The representations of the sexuality of fat people exist on opposite ends of the spectrum, and both are fraught with tropes I am tired of. A fat woman is either a sexless doormat mother, best friend or sister, or she is the polar opposite, and she’s this vulgar, sex-crazed maniac who is the butt of the joke, and I am not even going to entertain any talk on the fetishization of fat bodies. Neither of these roles allow people in fat bodies to be seen as sexual beings with their own needs and desires like anyone else. It also shames the people who are attracted to those people, whether they find larger bodies desirable or simply are attracted to the whole person who happens to be in a larger body. We must stop  assigning bizzare sexual undertones to bodies and erecting unnecessary barriers for the people who love them.

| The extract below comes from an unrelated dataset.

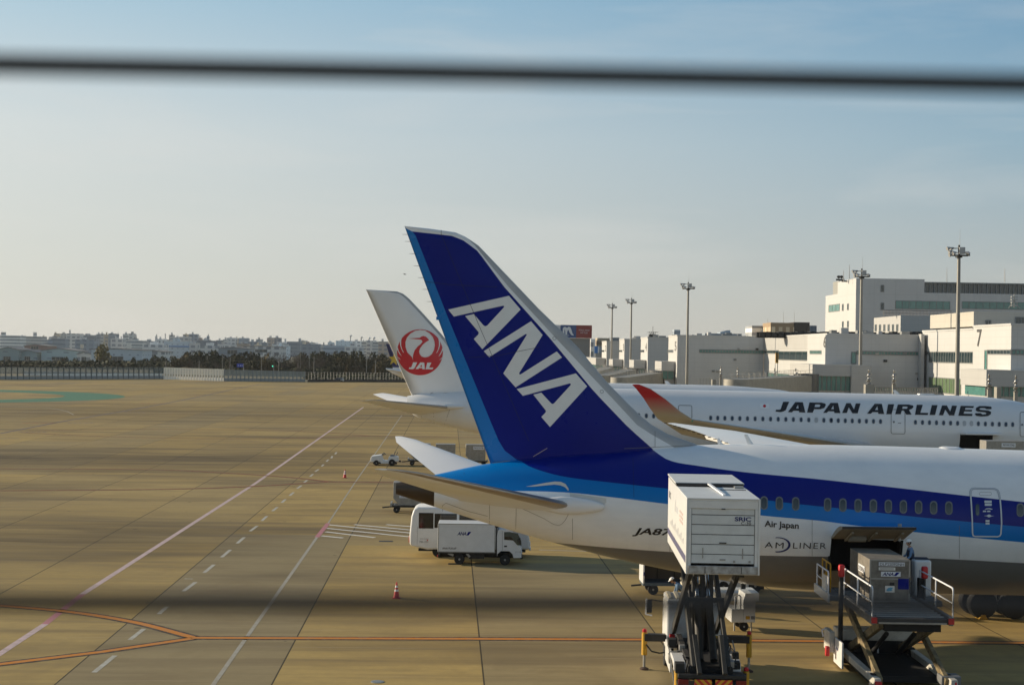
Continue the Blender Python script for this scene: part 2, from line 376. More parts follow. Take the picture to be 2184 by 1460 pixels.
def concrete():
    m, T, b = newmat('apron_concrete')
    g = T.n('ShaderNodeNewGeometry'); sp = T.n('ShaderNodeSeparateXYZ'); T.l(g.outputs['Position'], sp.inputs[0])
    X, Y = sp.outputs[0], sp.outputs[1]
    xr = T.math('ADD', X, T.math('MULTIPLY', Y, .042)); yr = T.math('SUBTRACT', Y, T.math('MULTIPLY', X, .042))
    P = 7.45
    lane = T.math('DIVIDE', T.math('SUBTRACT', xr, 1.43), P)
    row = T.math('DIVIDE', yr, 46.0)
    wn = T.n('ShaderNodeTexWhiteNoise', noise_dimensions='2D'); T.l(T.vec(T.math('FLOOR', lane), T.math('FLOOR', T.math('ADD', row, .05))), wn.inputs['Vector'])
    wn2 = T.n('ShaderNodeTexWhiteNoise', noise_dimensions='2D'); T.l(T.vec(T.math('FLOOR', lane), T.math('FLOOR', T.math('DIVIDE', yr, 7.5))), wn2.inputs['Vector'])
    big = T.noise(T.vec(T.math('MULTIPLY', xr, .012), T.math('MULTIPLY', yr, .03)), 1, 5, .6)
    c = T.mix(T.rng(big, .35, .65), (.425, .30, .105), (.50, .365, .145))
    grey = T.math('MULTIPLY', T.rng(wn.outputs['Value'], .5, .95), .34)          # some slabs were relaid in greyer concrete
    # the greyer lane between the stand lines
    lgrey = T.math('MULTIPLY', T.math('MULTIPLY', T.math('GREATER_THAN', lane, -2.0), T.math('LESS_THAN', lane, -1.0)), T.math('LESS_THAN', yr, 94.5))
    lgrey2 = T.math('MULTIPLY', T.math('MULTIPLY', T.math('GREATER_THAN', lane, 0.0), T.math('LESS_THAN', lane, 1.0)), T.math('LESS_THAN', yr, 83.0))
    grey = T.math('MAXIMUM', grey, T.math('MAXIMUM', T.math('MULTIPLY', lgrey, .62), T.math('MULTIPLY', lgrey2, .5)))
    c = T.mix(grey, c, (.255, .235, .17))
    c = T.mix(T.rng(wn2.outputs['Value'], 0, 1, 0, .20), c, (.24, .18, .10))
    # rubber streaks drawn out along the taxi direction, oil smudges
    st = T.noise(T.vec(T.math('MULTIPLY', xr, .045), T.math('MULTIPLY', yr, .75)), 1, 7, .62, .3)
    c = T.mix(T.rng(st, .48, .78, 0, .72), c, (.15, .105, .055))
    st2 = T.noise(T.vec(T.math('MULTIPLY', xr, .03), T.math('MULTIPLY', yr, .16)), 1, 4, .55, .4)
    c = T.mix(T.rng(st2, .50, .72, 0, .8), c, (.13, .10, .062))
    def band(y0, w, xe):       # places where vehicles and aircraft turn have been blackened
        e = T.math('POWER', 2.718, T.math('MULTIPLY', T.math('POWER', T.math('ABSOLUTE', T.math('DIVIDE', T.math('SUBTRACT', yr, y0), w)), 2.0), -1.0))
        return T.math('MULTIPLY', e, T.rng(xr, xe+9, xe-9))
    bn_ = T.noise(T.vec(T.math('MULTIPLY', xr, .05), T.math('MULTIPLY', yr, .33)), 1, 6, .65, .6)
    bd_ = T.math('MAXIMUM', T.math('MAXIMUM', band(92, 9, -12), band(156, 14, -6)), T.math('MAXIMUM', T.math('MULTIPLY', band(124, 5, -30), .7), T.math('MULTIPLY', band(260, 40, 20), .6)))
    c = T.mix(T.math('MULTIPLY', bd_, T.rng(bn_, .30, .62, .22, .95)), c, (.085, .062, .036))
    blot = T.noise(T.vec(T.math('MULTIPLY', xr, .22), T.math('MULTIPLY', yr, .22), 3.0), 1, 7, .68, .8)
    c = T.mix(T.rng(blot, .48, .72, 0, .42), c, (.20, .145, .075))
    sc = T.noise(T.vec(T.math('MULTIPLY', xr, .11), T.math('MULTIPLY', yr, 3.2)), 1, 4, .6, .5)
    c = T.mix(T.rng(sc, .62, .78, 0, .35), c, (.55, .46, .33))                        # pale scuffs
    fine = T.noise(g.outputs['Position'], 2.2, 8, .7)
    c = T.mix(T.rng(fine, .3, .75, 0, .28), c, (.20, .16, .10))
    spot = T.n('ShaderNodeTexVoronoi'); spot.inputs['Scale'].default_value = .33; T.l(g.outputs['Position'], spot.inputs['Vector'])
    c = T.mix(T.math('MULTIPLY', T.math('LESS_THAN', spot.outputs['Distance'], .055), .55), c, (.07, .06, .05))
    dj = T.math('MULTIPLY', T.math('ABSOLUTE', T.math('SUBTRACT', T.math('FRACT', T.math('ADD', lane, .5)), .5)), P)
    jn = T.math('LESS_THAN', dj, .030)
    dj2 = T.math('MULTIPLY', T.math('ABSOLUTE', T.math('SUBTRACT', T.math('FRACT', T.math('ADD', T.math('DIVIDE', yr, 7.5), .5)), .5)), 7.5)
    jn2 = T.math('MULTIPLY', T.math('LESS_THAN', dj2, .02), .22)
    c = T.mix(T.math('MULTIPLY', T.math('MAXIMUM', jn, jn2), .85), c, (.035, .032, .028))
    T.l(c, b.inputs['Base Color']); b.inputs['Roughness'].default_value = .72; b.inputs['Specular IOR Level'].default_value = .08
    T.l(T.rng(st, .4, .8, .82, .6), b.inputs['Roughness'])
    bn = T.n('ShaderNodeBump'); bn.inputs['Strength'].default_value = .25; bn.inputs['Distance'].default_value = .01
    T.l(fine, bn.inputs['Height']); T.l(bn.outputs[0], b.inputs['Normal'])
    return m
def paintm(name, col, wear=.35, sc=2.0):       # worn road paint: concrete shows where it has gone
    m, T, b = newmat(name); g = T.n('ShaderNodeNewGeometry')
    f = T.noise(g.outputs['Position'], sc*1.4, 9, .75)
    T.l(T.mix(T.rng(f, .42, .68, 0, wear*1.7), col, (.30, .25, .17)), b.inputs['Base Color']); b.inputs['Roughness'].default_value = .65; b.inputs['Specular IOR Level'].default_value = .1
    return m
def groundm():
    m, T, b = newmat('dry_grass_ground'); g = T.n('ShaderNodeNewGeometry')
    f = T.noise(g.outputs['Position'], .02, 8, .65)
    T.l(T.mix(T.rng(f, .35, .65), (.06, .065, .035), (.12, .105, .06)), b.inputs['Base Color']); b.inputs['Roughness'].default_value = .95
    return m
gm = MB(); gm.quad((-3400,-250,-.02), (3400,-250,-.02), (3400,3800,-.02), (-3400,3800,-.02))
tag(gm.build('ground', groundm(), smooth=False), kind='structure')
far = [gnd(-300, 806), gnd(0, 809), gnd(350, 808), gnd(480, 813), gnd(860, 814.5), gnd(1100, 818)]
am = MB(); pts = [(-420, -120), (150, -120), (150, 760), (60, 760)] + [(p.x, p.y) for p in reversed(far)]
am.v = [(x, y, 0) for x, y in pts]; am.f = [tuple(range(len(pts)))]; am.m = [0]
tag(am.build('apron', concrete(), smooth=False), kind='structure')

def ribbon(mb, pts, w, z, m=0):
    n = len(pts); L = []
    for i in range(n):
        a = Vector(pts[max(i-1, 0)][:2]); b = Vector(pts[min(i+1, n-1)][:2]); d = (b-a).normalized(); nn = Vector((-d.y, d.x))*(w/2)
        p = Vector(pts[i][:2]); L.append(((p+nn).x, (p+nn).y, (p-nn).x, (p-nn).y))
    for i in range(n-1):
        a, b = L[i], L[i+1]; mb.quad((a[0],a[1],z), (b[0],b[1],z), (b[2],b[3],z), (a[2],a[3],z), m)
def gl(l): return [gnd(x, y) for x, y in l]
def dense(l, k=10):
    xs = [p[0] for p in l]
    if xs[0] > xs[-1]: l = l[::-1]; xs = xs[::-1]
    f = pchip(xs, [p[1] for p in l]); n = max(2, int((xs[-1]-xs[0])/k))
    return [(xs[0]+(xs[-1]-xs[0])*i/n, f(xs[0]+(xs[-1]-xs[0])*i/n)) for i in range(n+1)]
PINK = paintm('mauve_line_paint', (.62, .47, .48), .4); PINKR = paintm('pink_line_paint', (.50, .20, .24), .3)
PALE = paintm('white_line_paint', (.50, .49, .44), .5); FAINT = paintm('worn_white_paint', (.40, .38, .33), .5)
ORANGE = paintm('orange_line_paint', (.60, .22, .03), .28); EDGE = paintm('black_edge_paint', (.05, .04, .035), .3)
RUST = paintm('worn_orange_paint', (.34, .10, .03), .3); GREEN = paintm('green_ring_paint', (.035, .20, .12), .45); VIOL = paintm('dark_violet_paint', (.13, .10, .11), .35)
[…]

We need to see all bodies as worthy of love and having healthy sexual desires.

 

We need to write about fat bodies like we do other bodies. Yes, they do need to be approached differently sometimes because moving around the world in a fat body provides a unique perspective to many things, but it does not make up a whole person. Good writers will look at the whole person and the whole story and include all of it. Fat people are more than tropes or stereotypes. We fall in love. We have adventures. We save lives. We lead interesting existences, and we deserve to see our experiences told in rich and resonant narratives, not distilled into a fun-house-mirror version of our lives where our weight factors into every aspect of who we are and what we do. We need and deserve stories that show the whole person and the whole story: the joy and intrigue that are a part of the human experience and live in the hearts of all people, regardless of their size.